Fascinating applications in real-world scenarios, such as hiring, dating, real estate purchases…
Optimal Stopping Problem #
How do we arrive to 37% when tackling an Optimal Stopping Problem? #
The “the optimal stopping problem”, also known as the “marriage problem”, “the sultan’s dowry problem” or “secretary problem” is a famous problem in decision theory and optimal stopping theory. The problem can be framed as follows: You are interviewing a series of candidates (e.g., for a secretary position). You must decide immediately after each interview whether to hire that person, and once rejected, a candidate cannot be reconsidered. The goal is to maximize the probability of selecting the best candidate. The question is, after interviewing how many of the candidates should you start considering them for selection?

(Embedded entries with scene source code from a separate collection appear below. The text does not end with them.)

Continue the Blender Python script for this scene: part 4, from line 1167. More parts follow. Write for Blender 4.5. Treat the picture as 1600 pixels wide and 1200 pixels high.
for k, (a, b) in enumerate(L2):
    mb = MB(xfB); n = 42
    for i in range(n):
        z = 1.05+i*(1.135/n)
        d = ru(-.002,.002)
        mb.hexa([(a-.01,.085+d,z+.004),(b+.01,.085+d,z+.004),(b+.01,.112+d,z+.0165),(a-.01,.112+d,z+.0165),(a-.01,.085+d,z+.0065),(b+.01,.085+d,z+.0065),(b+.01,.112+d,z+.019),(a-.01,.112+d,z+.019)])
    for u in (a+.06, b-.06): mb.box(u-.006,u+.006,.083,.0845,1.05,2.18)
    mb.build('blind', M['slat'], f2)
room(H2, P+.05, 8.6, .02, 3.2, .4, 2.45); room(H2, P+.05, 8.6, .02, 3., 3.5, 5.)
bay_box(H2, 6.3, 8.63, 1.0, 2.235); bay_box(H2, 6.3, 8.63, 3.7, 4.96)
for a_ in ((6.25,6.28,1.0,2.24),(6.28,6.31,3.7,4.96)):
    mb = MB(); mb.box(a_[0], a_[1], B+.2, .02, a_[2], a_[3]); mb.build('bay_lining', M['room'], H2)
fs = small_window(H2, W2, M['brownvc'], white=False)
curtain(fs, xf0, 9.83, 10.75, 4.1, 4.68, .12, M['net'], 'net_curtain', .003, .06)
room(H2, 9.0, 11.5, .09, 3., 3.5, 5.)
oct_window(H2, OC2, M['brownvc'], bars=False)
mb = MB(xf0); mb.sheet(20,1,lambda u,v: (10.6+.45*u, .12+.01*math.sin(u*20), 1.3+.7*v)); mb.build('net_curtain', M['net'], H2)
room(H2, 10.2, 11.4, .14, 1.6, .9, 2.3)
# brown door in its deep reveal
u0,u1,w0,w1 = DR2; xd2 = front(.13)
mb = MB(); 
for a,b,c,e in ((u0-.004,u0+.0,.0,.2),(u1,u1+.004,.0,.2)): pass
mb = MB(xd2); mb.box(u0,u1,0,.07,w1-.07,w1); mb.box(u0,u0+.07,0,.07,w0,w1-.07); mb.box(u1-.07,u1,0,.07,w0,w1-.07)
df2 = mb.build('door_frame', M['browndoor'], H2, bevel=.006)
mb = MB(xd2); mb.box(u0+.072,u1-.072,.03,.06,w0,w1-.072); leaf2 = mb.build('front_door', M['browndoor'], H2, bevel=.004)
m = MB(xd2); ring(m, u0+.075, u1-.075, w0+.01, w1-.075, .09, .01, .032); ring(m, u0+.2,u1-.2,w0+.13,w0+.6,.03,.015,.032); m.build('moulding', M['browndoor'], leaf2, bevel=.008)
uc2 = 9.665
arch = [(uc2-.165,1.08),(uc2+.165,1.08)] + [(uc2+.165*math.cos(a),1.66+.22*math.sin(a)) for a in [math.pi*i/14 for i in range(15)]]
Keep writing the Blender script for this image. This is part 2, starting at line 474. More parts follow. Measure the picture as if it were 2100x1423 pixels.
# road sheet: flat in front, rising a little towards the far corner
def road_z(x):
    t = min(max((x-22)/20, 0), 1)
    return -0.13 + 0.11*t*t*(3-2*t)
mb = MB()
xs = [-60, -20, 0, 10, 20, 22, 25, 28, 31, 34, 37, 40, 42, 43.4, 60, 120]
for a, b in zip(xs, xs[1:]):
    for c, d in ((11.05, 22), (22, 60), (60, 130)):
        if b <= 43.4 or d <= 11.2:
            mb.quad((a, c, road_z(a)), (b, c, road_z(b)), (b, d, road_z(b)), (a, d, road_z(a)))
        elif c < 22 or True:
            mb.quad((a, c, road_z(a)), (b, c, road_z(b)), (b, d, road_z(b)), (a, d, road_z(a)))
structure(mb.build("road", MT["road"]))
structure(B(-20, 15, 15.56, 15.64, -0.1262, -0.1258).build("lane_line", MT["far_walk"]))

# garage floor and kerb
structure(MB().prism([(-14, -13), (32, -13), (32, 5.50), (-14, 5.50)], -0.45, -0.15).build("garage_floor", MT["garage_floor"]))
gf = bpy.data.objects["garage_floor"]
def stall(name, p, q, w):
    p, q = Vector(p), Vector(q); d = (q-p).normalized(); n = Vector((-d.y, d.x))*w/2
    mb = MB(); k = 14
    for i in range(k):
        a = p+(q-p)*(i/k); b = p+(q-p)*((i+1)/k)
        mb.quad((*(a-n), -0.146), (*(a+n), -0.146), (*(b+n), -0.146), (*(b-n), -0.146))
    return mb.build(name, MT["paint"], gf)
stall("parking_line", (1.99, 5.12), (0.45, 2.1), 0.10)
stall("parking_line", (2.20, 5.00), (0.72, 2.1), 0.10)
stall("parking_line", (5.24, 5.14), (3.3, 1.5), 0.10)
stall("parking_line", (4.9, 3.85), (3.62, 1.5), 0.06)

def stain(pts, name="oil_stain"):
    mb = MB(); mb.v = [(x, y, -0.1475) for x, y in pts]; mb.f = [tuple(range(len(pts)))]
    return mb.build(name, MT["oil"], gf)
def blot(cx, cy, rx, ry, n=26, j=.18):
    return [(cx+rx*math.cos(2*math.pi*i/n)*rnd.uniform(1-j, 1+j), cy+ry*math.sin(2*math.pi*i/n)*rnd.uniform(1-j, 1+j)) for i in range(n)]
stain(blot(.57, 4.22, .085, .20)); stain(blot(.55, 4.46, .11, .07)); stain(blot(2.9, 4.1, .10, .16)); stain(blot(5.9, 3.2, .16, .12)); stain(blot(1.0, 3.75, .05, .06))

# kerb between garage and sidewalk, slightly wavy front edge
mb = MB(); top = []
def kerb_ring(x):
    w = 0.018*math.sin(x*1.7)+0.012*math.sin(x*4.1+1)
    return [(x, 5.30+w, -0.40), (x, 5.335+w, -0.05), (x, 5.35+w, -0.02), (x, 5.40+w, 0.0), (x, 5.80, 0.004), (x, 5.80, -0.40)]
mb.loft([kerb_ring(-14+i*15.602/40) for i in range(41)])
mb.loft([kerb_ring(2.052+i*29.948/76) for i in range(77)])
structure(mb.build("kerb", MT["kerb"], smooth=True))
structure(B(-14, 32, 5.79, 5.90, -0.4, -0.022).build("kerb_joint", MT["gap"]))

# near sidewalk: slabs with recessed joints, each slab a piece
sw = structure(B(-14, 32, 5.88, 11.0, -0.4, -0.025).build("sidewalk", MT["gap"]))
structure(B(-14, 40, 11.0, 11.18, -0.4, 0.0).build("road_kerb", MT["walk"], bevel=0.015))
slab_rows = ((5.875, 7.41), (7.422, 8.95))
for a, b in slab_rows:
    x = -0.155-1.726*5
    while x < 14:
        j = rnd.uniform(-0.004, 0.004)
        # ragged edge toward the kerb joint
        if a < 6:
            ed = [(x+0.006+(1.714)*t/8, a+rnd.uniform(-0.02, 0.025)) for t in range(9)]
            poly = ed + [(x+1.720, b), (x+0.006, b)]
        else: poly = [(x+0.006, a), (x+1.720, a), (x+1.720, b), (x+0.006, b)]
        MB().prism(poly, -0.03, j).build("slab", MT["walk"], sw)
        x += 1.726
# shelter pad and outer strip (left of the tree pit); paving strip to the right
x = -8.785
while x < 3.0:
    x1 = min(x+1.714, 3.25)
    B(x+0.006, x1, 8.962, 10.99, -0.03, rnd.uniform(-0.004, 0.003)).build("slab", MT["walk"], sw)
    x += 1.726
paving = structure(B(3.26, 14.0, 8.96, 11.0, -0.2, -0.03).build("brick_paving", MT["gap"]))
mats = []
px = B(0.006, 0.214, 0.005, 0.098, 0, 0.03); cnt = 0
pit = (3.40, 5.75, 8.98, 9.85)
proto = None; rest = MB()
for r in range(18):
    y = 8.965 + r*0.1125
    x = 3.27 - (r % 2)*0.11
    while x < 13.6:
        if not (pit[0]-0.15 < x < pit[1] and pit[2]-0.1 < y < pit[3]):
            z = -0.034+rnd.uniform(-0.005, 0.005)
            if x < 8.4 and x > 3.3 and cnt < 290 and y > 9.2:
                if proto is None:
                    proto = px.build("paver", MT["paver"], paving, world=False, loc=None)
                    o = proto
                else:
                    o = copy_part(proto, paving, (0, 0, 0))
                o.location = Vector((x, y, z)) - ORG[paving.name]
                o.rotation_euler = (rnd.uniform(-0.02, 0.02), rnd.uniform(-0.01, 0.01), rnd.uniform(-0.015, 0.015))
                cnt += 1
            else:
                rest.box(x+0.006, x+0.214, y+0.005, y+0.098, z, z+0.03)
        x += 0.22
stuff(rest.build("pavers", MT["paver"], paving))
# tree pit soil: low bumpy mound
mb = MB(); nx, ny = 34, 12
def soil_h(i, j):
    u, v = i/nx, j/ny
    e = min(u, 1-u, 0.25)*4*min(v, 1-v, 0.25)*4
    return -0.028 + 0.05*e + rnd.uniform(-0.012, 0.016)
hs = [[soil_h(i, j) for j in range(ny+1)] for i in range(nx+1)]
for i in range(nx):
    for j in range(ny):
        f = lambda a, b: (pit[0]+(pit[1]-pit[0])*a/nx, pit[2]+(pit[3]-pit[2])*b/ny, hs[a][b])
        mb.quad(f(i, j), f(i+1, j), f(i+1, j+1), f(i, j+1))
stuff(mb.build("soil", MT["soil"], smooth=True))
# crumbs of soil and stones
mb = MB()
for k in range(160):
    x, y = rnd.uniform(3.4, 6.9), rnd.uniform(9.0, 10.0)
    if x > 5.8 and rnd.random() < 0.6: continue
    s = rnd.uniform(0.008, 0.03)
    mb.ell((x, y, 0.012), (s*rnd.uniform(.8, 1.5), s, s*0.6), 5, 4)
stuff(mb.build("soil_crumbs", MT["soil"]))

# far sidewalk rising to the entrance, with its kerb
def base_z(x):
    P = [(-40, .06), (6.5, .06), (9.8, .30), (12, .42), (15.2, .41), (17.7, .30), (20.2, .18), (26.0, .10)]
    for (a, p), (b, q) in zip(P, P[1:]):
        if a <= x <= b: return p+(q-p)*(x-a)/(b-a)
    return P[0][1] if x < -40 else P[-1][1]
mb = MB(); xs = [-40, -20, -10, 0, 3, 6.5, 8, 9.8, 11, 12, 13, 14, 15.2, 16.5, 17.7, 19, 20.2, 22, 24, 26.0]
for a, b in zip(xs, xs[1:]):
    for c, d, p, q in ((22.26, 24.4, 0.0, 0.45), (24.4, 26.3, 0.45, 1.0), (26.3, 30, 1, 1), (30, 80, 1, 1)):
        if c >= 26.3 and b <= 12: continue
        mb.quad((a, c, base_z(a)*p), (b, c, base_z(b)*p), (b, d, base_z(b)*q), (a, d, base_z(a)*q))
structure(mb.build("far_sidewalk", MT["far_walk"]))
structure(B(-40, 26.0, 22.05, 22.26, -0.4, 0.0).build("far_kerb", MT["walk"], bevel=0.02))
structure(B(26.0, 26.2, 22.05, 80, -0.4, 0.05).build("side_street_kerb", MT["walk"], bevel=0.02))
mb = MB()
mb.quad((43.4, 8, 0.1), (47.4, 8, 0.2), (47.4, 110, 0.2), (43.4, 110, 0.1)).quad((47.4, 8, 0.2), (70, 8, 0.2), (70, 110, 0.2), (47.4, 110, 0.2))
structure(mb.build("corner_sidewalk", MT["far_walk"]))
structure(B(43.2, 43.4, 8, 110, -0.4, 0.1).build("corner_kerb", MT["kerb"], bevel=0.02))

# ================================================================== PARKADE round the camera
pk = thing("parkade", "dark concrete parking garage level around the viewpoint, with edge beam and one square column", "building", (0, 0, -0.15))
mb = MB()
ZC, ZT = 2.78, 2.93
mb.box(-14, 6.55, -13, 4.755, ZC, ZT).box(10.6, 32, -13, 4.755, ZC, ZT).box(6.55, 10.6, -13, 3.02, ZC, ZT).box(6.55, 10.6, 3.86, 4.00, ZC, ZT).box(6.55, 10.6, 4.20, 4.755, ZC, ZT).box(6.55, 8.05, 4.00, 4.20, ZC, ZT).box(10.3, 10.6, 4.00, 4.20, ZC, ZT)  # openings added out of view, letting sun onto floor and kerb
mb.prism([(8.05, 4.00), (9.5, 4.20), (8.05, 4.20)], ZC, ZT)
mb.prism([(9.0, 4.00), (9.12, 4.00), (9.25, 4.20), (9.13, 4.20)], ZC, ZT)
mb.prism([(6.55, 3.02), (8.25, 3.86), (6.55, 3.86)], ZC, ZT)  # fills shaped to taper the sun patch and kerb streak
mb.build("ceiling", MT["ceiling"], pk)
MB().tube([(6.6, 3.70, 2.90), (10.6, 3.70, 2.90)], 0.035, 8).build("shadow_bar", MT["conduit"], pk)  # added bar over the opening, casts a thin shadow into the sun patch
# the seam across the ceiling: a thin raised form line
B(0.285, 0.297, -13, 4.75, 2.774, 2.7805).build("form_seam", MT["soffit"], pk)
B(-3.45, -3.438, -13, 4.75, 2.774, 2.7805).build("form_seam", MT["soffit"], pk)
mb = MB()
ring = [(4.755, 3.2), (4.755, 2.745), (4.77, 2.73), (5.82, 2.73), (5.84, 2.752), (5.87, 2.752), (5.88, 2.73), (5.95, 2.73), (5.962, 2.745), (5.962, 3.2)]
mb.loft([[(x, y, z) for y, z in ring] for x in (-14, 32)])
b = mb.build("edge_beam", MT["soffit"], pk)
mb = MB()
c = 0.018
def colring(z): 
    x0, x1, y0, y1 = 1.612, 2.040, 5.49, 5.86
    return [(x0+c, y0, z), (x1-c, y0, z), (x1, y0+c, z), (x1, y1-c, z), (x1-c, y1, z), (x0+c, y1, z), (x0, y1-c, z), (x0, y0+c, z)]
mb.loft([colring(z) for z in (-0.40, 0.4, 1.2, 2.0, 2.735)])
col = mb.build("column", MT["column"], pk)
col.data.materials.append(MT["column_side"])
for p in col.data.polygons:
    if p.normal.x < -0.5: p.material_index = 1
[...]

To understand why this strategy works, consider the balance between two risks: the risk of picking a candidate too early (and missing out on better ones later) and the risk of waiting too long (and having the best candidates in the initial rejected set). The strategy of rejecting the first 37% candidates and then choosing the next best one balances these risks optimally.
In more technical terms, this strategy maximizes the probability of selecting the best candidate. The probability that the best candidate is not in the first n/e candidates is 1/e, and given that the best candidate is not in the first group, the probability that this strategy will lead you to the best candidate approaches 1 as n increases. Hence, the overall probability of success converges to 1/e, or approximately 37%, as n becomes large.
This problem is a seminal example in the study of the theory of optimal stopping, which explores the tension between the costs of continued search and the benefits of making an optimal choice. The 37% rule has fascinating applications in real-world scenarios, such as hiring, dating, real estate purchases, and other situations where a decision must be made with incomplete information and no possibility of recall.